* [Supplied material]
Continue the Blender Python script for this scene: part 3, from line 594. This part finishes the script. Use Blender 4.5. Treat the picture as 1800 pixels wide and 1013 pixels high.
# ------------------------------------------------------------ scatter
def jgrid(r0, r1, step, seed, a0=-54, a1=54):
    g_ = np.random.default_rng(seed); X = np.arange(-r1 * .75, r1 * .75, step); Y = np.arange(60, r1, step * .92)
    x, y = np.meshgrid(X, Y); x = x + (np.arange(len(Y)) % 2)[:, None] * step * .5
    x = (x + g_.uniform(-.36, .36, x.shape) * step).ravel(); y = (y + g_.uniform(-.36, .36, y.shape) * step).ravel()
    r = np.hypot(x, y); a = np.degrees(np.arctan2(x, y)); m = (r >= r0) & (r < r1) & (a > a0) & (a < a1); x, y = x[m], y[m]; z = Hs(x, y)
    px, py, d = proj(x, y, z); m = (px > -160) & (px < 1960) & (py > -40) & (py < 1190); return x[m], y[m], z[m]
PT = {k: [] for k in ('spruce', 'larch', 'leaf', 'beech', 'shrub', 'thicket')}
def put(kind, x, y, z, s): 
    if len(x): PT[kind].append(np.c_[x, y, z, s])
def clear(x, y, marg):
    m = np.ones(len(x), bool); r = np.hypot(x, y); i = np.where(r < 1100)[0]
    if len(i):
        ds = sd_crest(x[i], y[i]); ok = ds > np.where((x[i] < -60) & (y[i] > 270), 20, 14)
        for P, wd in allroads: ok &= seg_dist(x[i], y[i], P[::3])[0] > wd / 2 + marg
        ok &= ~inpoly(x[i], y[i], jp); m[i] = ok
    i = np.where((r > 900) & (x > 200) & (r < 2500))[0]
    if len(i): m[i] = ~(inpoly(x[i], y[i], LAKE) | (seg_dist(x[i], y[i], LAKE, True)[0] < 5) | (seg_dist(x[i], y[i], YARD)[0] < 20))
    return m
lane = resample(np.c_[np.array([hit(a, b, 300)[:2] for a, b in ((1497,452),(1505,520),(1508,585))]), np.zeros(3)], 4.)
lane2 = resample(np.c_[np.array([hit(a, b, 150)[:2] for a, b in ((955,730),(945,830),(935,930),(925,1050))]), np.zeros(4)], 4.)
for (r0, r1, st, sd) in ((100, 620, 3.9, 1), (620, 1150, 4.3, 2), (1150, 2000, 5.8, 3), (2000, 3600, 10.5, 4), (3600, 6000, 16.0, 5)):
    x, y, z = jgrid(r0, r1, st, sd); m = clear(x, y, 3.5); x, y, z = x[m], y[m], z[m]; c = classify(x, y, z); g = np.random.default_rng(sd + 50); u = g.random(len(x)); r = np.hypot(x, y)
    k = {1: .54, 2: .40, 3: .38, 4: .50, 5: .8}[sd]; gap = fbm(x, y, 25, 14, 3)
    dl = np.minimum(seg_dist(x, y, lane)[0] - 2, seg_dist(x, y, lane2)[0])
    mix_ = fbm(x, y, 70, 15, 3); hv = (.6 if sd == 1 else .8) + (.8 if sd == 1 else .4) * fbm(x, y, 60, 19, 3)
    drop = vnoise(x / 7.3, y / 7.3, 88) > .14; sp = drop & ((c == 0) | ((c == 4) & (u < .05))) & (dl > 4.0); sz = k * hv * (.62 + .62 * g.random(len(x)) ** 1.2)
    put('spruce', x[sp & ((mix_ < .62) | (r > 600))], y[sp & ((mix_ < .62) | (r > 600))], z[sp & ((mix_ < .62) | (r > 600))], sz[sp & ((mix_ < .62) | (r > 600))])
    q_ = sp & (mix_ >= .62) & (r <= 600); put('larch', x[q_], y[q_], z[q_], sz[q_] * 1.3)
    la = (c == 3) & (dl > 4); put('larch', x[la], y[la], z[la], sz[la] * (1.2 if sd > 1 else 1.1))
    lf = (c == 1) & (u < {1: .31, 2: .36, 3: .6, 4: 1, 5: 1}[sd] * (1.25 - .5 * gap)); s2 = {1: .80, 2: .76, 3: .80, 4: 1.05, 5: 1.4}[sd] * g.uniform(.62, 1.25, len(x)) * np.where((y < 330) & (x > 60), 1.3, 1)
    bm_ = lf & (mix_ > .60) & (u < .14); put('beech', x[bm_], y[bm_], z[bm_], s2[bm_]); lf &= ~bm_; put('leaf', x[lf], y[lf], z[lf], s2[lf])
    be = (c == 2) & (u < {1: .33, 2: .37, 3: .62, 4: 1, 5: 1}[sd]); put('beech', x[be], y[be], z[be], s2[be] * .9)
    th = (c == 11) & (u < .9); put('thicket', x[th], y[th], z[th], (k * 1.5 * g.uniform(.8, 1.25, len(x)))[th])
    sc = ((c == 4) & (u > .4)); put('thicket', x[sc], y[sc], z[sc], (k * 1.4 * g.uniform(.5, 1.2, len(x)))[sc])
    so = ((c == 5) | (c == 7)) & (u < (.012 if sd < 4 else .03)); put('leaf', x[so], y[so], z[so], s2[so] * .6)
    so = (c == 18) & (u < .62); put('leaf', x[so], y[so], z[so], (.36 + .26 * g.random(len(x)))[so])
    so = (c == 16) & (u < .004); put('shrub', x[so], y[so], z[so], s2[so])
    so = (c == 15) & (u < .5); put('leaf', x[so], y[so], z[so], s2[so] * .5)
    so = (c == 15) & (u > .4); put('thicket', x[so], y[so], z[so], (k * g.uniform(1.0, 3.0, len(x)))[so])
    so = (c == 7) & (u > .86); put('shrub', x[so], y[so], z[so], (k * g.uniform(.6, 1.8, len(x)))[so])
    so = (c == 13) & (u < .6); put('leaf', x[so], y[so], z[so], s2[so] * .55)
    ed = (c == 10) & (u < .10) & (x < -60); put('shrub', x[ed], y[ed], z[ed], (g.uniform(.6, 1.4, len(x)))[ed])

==

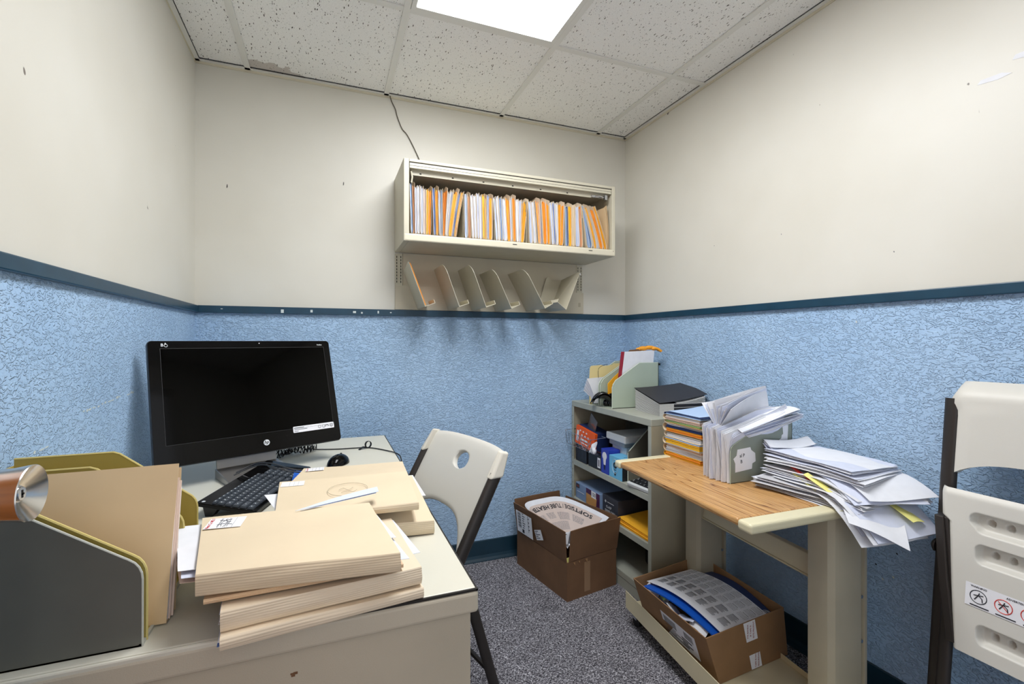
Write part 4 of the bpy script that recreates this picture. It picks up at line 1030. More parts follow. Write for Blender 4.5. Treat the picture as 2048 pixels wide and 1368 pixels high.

* * *

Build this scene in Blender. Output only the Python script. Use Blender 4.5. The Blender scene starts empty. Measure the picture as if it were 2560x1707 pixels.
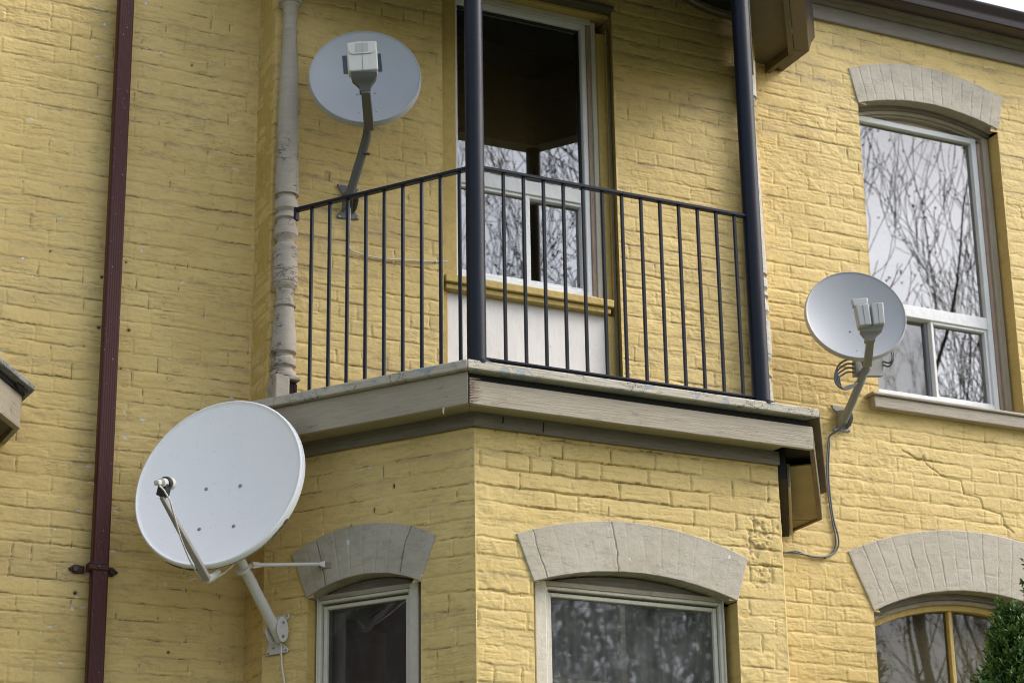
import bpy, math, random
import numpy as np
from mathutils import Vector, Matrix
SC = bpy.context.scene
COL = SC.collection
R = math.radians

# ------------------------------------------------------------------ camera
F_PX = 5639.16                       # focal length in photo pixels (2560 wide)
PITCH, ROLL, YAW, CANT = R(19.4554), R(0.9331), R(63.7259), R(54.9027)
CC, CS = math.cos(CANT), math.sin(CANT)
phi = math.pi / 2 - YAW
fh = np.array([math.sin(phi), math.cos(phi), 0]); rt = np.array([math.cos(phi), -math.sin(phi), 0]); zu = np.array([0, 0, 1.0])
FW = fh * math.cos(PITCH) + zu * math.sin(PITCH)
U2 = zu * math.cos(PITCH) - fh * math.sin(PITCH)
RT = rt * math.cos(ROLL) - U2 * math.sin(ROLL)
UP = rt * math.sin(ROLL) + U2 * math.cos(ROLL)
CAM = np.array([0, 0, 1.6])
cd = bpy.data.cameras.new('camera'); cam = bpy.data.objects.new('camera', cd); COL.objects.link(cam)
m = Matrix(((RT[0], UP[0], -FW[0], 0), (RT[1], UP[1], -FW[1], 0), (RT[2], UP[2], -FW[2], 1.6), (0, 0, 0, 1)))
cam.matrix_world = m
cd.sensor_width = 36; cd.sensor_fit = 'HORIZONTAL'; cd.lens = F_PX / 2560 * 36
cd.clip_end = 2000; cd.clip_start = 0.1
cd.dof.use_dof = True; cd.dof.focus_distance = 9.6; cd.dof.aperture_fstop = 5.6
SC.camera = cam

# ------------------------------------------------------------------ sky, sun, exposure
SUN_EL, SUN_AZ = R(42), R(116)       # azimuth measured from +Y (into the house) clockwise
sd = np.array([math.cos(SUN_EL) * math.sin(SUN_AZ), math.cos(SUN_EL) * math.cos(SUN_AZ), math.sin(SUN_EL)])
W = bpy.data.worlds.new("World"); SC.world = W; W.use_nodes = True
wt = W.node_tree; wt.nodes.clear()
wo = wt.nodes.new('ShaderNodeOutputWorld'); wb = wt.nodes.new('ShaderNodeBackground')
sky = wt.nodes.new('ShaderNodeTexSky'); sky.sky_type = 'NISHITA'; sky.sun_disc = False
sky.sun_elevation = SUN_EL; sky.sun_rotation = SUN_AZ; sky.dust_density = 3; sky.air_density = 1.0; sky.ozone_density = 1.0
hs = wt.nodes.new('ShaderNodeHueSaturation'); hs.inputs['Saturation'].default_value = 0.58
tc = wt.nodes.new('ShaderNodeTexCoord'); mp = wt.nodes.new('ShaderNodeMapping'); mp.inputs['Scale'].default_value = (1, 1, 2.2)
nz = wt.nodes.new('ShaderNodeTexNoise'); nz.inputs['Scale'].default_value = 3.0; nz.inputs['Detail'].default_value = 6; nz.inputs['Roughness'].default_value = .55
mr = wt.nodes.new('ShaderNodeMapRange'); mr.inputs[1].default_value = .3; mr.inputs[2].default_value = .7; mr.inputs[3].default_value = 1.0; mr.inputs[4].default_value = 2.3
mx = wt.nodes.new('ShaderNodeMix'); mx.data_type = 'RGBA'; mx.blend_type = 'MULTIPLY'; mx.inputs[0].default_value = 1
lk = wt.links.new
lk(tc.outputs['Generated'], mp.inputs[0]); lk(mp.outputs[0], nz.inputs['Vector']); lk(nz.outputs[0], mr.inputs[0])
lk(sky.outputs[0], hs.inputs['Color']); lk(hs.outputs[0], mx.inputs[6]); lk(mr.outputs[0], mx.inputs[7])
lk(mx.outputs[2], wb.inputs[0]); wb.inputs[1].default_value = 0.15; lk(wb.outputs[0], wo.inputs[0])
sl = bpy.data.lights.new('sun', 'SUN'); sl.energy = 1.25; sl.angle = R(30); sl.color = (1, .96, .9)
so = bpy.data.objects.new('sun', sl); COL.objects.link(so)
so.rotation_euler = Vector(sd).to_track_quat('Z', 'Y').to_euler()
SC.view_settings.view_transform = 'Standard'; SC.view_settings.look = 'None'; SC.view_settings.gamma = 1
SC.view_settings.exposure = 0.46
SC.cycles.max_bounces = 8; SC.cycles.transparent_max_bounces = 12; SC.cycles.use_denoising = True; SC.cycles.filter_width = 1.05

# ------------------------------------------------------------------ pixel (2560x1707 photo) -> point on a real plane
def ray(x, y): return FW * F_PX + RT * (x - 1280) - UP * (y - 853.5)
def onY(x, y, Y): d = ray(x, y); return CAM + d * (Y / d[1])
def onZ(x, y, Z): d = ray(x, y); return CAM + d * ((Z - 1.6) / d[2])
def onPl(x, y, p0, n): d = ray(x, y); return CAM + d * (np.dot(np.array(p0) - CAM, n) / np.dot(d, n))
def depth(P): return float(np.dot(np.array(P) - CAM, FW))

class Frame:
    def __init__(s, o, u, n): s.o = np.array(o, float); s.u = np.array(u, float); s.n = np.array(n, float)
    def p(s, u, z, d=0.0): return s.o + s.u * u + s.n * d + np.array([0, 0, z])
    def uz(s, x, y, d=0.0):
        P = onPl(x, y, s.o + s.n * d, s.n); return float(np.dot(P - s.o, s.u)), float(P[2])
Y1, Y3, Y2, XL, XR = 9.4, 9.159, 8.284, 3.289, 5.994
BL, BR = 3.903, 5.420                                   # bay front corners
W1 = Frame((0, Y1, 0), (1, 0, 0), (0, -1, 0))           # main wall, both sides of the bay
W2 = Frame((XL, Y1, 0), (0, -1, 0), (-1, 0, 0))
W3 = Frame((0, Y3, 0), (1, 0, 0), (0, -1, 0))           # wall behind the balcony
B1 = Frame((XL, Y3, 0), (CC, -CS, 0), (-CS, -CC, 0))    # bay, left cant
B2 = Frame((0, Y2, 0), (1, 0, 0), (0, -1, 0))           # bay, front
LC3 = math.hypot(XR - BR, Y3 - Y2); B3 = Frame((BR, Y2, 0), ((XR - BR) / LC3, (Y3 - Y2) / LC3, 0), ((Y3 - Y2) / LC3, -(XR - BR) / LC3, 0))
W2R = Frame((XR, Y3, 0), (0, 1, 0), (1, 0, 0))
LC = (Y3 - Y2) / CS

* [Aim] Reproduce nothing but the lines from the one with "Build this scene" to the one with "SC.camera = cam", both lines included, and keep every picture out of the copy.

* [Answer to this exercise]
Build this scene in Blender. Output only the Python script. Use Blender 4.5. The Blender scene starts empty. Measure the picture as if it were 2560x1707 pixels.
import bpy, math, random
import numpy as np
from mathutils import Vector, Matrix
SC = bpy.context.scene
COL = SC.collection
R = math.radians

# ------------------------------------------------------------------ camera
F_PX = 5639.16                       # focal length in photo pixels (2560 wide)
PITCH, ROLL, YAW, CANT = R(19.4554), R(0.9331), R(63.7259), R(54.9027)
CC, CS = math.cos(CANT), math.sin(CANT)
phi = math.pi / 2 - YAW
fh = np.array([math.sin(phi), math.cos(phi), 0]); rt = np.array([math.cos(phi), -math.sin(phi), 0]); zu = np.array([0, 0, 1.0])
FW = fh * math.cos(PITCH) + zu * math.sin(PITCH)
U2 = zu * math.cos(PITCH) - fh * math.sin(PITCH)
RT = rt * math.cos(ROLL) - U2 * math.sin(ROLL)
UP = rt * math.sin(ROLL) + U2 * math.cos(ROLL)
CAM = np.array([0, 0, 1.6])
cd = bpy.data.cameras.new('camera'); cam = bpy.data.objects.new('camera', cd); COL.objects.link(cam)
m = Matrix(((RT[0], UP[0], -FW[0], 0), (RT[1], UP[1], -FW[1], 0), (RT[2], UP[2], -FW[2], 1.6), (0, 0, 0, 1)))
cam.matrix_world = m
cd.sensor_width = 36; cd.sensor_fit = 'HORIZONTAL'; cd.lens = F_PX / 2560 * 36
cd.clip_end = 2000; cd.clip_start = 0.1
cd.dof.use_dof = True; cd.dof.focus_distance = 9.6; cd.dof.aperture_fstop = 5.6
SC.camera = cam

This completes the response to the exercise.